_Task instructions_
An exact copy of all the data is required, with pictures left out.

_Source material_
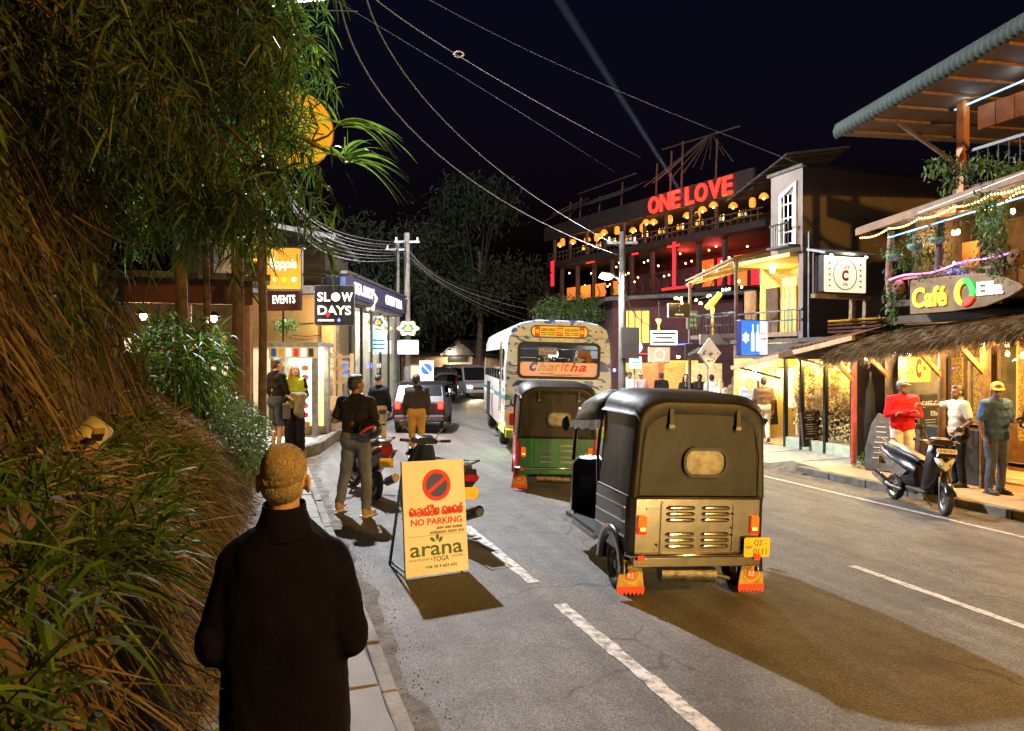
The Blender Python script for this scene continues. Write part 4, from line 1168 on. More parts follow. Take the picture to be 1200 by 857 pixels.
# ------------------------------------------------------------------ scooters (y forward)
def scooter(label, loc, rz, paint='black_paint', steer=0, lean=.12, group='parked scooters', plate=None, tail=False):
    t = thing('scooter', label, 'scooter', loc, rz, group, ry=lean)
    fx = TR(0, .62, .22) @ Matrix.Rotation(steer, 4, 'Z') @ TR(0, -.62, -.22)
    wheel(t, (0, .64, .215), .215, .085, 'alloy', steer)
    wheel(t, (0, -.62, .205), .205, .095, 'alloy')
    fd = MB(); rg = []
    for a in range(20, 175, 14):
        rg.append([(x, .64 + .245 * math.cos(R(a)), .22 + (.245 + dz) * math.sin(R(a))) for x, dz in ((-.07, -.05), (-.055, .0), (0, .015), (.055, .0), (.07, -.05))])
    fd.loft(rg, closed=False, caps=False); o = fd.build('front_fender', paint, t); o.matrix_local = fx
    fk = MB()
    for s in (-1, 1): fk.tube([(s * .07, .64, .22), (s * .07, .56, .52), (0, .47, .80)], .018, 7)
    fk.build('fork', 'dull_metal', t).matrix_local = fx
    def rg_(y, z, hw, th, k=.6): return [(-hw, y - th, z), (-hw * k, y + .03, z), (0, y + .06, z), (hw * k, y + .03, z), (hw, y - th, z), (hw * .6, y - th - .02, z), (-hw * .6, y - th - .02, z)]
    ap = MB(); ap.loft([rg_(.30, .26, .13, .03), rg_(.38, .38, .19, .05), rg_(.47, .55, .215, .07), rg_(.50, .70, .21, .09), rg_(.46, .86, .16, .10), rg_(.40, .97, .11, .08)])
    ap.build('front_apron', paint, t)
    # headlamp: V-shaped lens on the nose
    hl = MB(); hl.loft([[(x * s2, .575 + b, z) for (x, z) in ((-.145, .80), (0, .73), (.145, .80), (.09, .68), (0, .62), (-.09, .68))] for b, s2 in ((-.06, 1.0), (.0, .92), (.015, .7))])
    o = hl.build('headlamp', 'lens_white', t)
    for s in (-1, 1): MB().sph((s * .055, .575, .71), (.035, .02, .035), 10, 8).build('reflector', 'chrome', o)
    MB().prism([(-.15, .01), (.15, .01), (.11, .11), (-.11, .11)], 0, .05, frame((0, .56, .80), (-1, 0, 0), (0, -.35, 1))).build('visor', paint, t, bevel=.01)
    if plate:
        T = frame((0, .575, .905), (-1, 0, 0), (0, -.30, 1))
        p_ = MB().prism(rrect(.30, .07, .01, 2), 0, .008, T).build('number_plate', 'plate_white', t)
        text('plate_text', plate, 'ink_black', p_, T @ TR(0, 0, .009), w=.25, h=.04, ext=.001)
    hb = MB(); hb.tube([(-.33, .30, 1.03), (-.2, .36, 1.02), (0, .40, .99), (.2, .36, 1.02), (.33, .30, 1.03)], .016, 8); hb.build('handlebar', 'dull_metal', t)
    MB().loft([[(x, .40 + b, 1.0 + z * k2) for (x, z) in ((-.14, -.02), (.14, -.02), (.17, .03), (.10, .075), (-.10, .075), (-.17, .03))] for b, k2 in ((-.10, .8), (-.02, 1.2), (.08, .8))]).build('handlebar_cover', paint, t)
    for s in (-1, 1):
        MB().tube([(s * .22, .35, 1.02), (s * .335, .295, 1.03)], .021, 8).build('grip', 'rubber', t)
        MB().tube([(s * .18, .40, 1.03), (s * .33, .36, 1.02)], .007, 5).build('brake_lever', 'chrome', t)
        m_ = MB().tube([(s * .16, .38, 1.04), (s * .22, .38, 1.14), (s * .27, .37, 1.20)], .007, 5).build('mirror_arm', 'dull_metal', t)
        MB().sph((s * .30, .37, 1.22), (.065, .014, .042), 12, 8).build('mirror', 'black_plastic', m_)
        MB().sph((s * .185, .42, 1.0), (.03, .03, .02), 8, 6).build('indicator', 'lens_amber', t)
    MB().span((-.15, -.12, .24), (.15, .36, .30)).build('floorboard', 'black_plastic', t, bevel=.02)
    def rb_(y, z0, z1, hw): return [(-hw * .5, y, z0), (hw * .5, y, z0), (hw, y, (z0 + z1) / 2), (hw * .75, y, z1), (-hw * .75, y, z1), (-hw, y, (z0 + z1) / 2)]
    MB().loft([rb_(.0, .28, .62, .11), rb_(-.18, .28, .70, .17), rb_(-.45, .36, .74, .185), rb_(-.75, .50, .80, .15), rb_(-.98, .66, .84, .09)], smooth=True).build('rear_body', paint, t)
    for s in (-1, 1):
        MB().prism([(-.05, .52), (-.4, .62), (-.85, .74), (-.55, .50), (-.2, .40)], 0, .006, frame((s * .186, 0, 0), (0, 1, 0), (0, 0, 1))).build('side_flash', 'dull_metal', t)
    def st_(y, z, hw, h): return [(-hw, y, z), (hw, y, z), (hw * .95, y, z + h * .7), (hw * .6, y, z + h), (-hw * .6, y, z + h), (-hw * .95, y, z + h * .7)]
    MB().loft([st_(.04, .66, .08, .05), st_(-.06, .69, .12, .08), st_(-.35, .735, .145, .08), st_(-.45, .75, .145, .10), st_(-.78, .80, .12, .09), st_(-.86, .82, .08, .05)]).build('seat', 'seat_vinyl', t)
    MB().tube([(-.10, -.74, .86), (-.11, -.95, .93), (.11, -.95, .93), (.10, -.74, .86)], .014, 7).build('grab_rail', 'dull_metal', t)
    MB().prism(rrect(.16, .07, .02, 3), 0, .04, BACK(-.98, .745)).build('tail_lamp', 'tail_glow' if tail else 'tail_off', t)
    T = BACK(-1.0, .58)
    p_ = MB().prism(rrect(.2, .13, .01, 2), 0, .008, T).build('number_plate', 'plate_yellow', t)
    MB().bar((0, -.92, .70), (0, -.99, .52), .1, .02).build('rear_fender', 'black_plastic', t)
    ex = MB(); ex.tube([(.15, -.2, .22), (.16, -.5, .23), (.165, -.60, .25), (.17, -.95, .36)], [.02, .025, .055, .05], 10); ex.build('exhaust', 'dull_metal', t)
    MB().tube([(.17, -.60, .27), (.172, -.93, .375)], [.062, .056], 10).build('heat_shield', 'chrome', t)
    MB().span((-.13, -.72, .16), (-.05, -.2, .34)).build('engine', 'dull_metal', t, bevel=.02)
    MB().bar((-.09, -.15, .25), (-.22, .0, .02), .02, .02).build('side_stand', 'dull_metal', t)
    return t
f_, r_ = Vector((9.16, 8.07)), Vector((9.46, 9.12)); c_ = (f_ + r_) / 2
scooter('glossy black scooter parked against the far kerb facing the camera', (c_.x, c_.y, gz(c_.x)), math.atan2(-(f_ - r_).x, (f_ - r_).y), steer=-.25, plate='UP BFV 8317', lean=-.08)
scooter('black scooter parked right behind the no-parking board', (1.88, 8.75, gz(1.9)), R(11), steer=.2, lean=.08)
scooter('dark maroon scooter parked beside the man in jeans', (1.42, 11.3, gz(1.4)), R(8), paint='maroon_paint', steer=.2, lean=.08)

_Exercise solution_
The Blender Python script for this scene continues. Write part 4, from line 1168 on. More parts follow. Take the picture to be 1200 by 857 pixels.
# ------------------------------------------------------------------ scooters (y forward)
def scooter(label, loc, rz, paint='black_paint', steer=0, lean=.12, group='parked scooters', plate=None, tail=False):
    t = thing('scooter', label, 'scooter', loc, rz, group, ry=lean)
    fx = TR(0, .62, .22) @ Matrix.Rotation(steer, 4, 'Z') @ TR(0, -.62, -.22)
    wheel(t, (0, .64, .215), .215, .085, 'alloy', steer)
    wheel(t, (0, -.62, .205), .205, .095, 'alloy')
    fd = MB(); rg = []
    for a in range(20, 175, 14):
        rg.append([(x, .64 + .245 * math.cos(R(a)), .22 + (.245 + dz) * math.sin(R(a))) for x, dz in ((-.07, -.05), (-.055, .0), (0, .015), (.055, .0), (.07, -.05))])
    fd.loft(rg, closed=False, caps=False); o = fd.build('front_fender', paint, t); o.matrix_local = fx
    fk = MB()
    for s in (-1, 1): fk.tube([(s * .07, .64, .22), (s * .07, .56, .52), (0, .47, .80)], .018, 7)
    fk.build('fork', 'dull_metal', t).matrix_local = fx
    def rg_(y, z, hw, th, k=.6): return [(-hw, y - th, z), (-hw * k, y + .03, z), (0, y + .06, z), (hw * k, y + .03, z), (hw, y - th, z), (hw * .6, y - th - .02, z), (-hw * .6, y - th - .02, z)]
    ap = MB(); ap.loft([rg_(.30, .26, .13, .03), rg_(.38, .38, .19, .05), rg_(.47, .55, .215, .07), rg_(.50, .70, .21, .09), rg_(.46, .86, .16, .10), rg_(.40, .97, .11, .08)])
    ap.build('front_apron', paint, t)
    # headlamp: V-shaped lens on the nose
    hl = MB(); hl.loft([[(x * s2, .575 + b, z) for (x, z) in ((-.145, .80), (0, .73), (.145, .80), (.09, .68), (0, .62), (-.09, .68))] for b, s2 in ((-.06, 1.0), (.0, .92), (.015, .7))])
    o = hl.build('headlamp', 'lens_white', t)
    for s in (-1, 1): MB().sph((s * .055, .575, .71), (.035, .02, .035), 10, 8).build('reflector', 'chrome', o)
    MB().prism([(-.15, .01), (.15, .01), (.11, .11), (-.11, .11)], 0, .05, frame((0, .56, .80), (-1, 0, 0), (0, -.35, 1))).build('visor', paint, t, bevel=.01)
    if plate:
        T = frame((0, .575, .905), (-1, 0, 0), (0, -.30, 1))
        p_ = MB().prism(rrect(.30, .07, .01, 2), 0, .008, T).build('number_plate', 'plate_white', t)
        text('plate_text', plate, 'ink_black', p_, T @ TR(0, 0, .009), w=.25, h=.04, ext=.001)
    hb = MB(); hb.tube([(-.33, .30, 1.03), (-.2, .36, 1.02), (0, .40, .99), (.2, .36, 1.02), (.33, .30, 1.03)], .016, 8); hb.build('handlebar', 'dull_metal', t)
    MB().loft([[(x, .40 + b, 1.0 + z * k2) for (x, z) in ((-.14, -.02), (.14, -.02), (.17, .03), (.10, .075), (-.10, .075), (-.17, .03))] for b, k2 in ((-.10, .8), (-.02, 1.2), (.08, .8))]).build('handlebar_cover', paint, t)
    for s in (-1, 1):
        MB().tube([(s * .22, .35, 1.02), (s * .335, .295, 1.03)], .021, 8).build('grip', 'rubber', t)
        MB().tube([(s * .18, .40, 1.03), (s * .33, .36, 1.02)], .007, 5).build('brake_lever', 'chrome', t)
        m_ = MB().tube([(s * .16, .38, 1.04), (s * .22, .38, 1.14), (s * .27, .37, 1.20)], .007, 5).build('mirror_arm', 'dull_metal', t)
        MB().sph((s * .30, .37, 1.22), (.065, .014, .042), 12, 8).build('mirror', 'black_plastic', m_)
        MB().sph((s * .185, .42, 1.0), (.03, .03, .02), 8, 6).build('indicator', 'lens_amber', t)
    MB().span((-.15, -.12, .24), (.15, .36, .30)).build('floorboard', 'black_plastic', t, bevel=.02)
    def rb_(y, z0, z1, hw): return [(-hw * .5, y, z0), (hw * .5, y, z0), (hw, y, (z0 + z1) / 2), (hw * .75, y, z1), (-hw * .75, y, z1), (-hw, y, (z0 + z1) / 2)]
    MB().loft([rb_(.0, .28, .62, .11), rb_(-.18, .28, .70, .17), rb_(-.45, .36, .74, .185), rb_(-.75, .50, .80, .15), rb_(-.98, .66, .84, .09)], smooth=True).build('rear_body', paint, t)
    for s in (-1, 1):
        MB().prism([(-.05, .52), (-.4, .62), (-.85, .74), (-.55, .50), (-.2, .40)], 0, .006, frame((s * .186, 0, 0), (0, 1, 0), (0, 0, 1))).build('side_flash', 'dull_metal', t)
    def st_(y, z, hw, h): return [(-hw, y, z), (hw, y, z), (hw * .95, y, z + h * .7), (hw * .6, y, z + h), (-hw * .6, y, z + h), (-hw * .95, y, z + h * .7)]
    MB().loft([st_(.04, .66, .08, .05), st_(-.06, .69, .12, .08), st_(-.35, .735, .145, .08), st_(-.45, .75, .145, .10), st_(-.78, .80, .12, .09), st_(-.86, .82, .08, .05)]).build('seat', 'seat_vinyl', t)
    MB().tube([(-.10, -.74, .86), (-.11, -.95, .93), (.11, -.95, .93), (.10, -.74, .86)], .014, 7).build('grab_rail', 'dull_metal', t)
    MB().prism(rrect(.16, .07, .02, 3), 0, .04, BACK(-.98, .745)).build('tail_lamp', 'tail_glow' if tail else 'tail_off', t)
    T = BACK(-1.0, .58)
    p_ = MB().prism(rrect(.2, .13, .01, 2), 0, .008, T).build('number_plate', 'plate_yellow', t)
    MB().bar((0, -.92, .70), (0, -.99, .52), .1, .02).build('rear_fender', 'black_plastic', t)
    ex = MB(); ex.tube([(.15, -.2, .22), (.16, -.5, .23), (.165, -.60, .25), (.17, -.95, .36)], [.02, .025, .055, .05], 10); ex.build('exhaust', 'dull_metal', t)
    MB().tube([(.17, -.60, .27), (.172, -.93, .375)], [.062, .056], 10).build('heat_shield', 'chrome', t)
    MB().span((-.13, -.72, .16), (-.05, -.2, .34)).build('engine', 'dull_metal', t, bevel=.02)
    MB().bar((-.09, -.15, .25), (-.22, .0, .02), .02, .02).build('side_stand', 'dull_metal', t)
    return t
f_, r_ = Vector((9.16, 8.07)), Vector((9.46, 9.12)); c_ = (f_ + r_) / 2
scooter('glossy black scooter parked against the far kerb facing the camera', (c_.x, c_.y, gz(c_.x)), math.atan2(-(f_ - r_).x, (f_ - r_).y), steer=-.25, plate='UP BFV 8317', lean=-.08)
scooter('black scooter parked right behind the no-parking board', (1.88, 8.75, gz(1.9)), R(11), steer=.2, lean=.08)
scooter('dark maroon scooter parked beside the man in jeans', (1.42, 11.3, gz(1.4)), R(8), paint='maroon_paint', steer=.2, lean=.08)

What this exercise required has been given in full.